Middle class voters have lost interest in supporting educators simply because “educators deserve a decent living.” Partly this results from demographic change; fewer of the middle class have children to educate. More importantly, though, it results from deep-seated skepticism that condom-toting, relativity-teaching educators have anything decent to impart to the young. Increasingly, the public educators offer a bargain that would offend even a Faust: give us a decent living in return for indecent catechumens! The middle class has finally calculated that it can obtain the same results while saving its money!
In the last analysis, however, it is far less important to know why public education fails than to know what education works. That is the greatest hope for a market-based system, in which all participants would be pressed to make clear what it means for educators to succeed. I admire Lieberman's unwillingness to dictate educational goals. He seems inspired by a rightful disinclination to encourage more “reform talk,” more “how to” nostrums that only side-track serious efforts to change schooling into ritualized efforts to reform public education.
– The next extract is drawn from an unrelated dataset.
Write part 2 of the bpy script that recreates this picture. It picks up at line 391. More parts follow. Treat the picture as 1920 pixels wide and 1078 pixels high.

That is a serious fault of our age, and all should think thrice before venturing proposals which suggest that minor modifications can improve the state education monopoly. Nonetheless, I must say what I have long been persuaded of in this regard, partly because I know it calls for no minor modifications.
Children only learn from worthy, morally serious adults. Period. For a child to desire to learn, the child must believe that the adult(s) undertaking his formation believe that it is important for the child to be good. No one can impart that certainty to a child apart from conveying to the child that we humans are not the disposers of our selves, our fates-that we have been engendered within designs infinitely greater than ourselves and with a concern for us that offers opportunity for us to merit distinguishing grace. There is where one finds the mysterious “motivation to learn” so dear to the educational researcher's heart.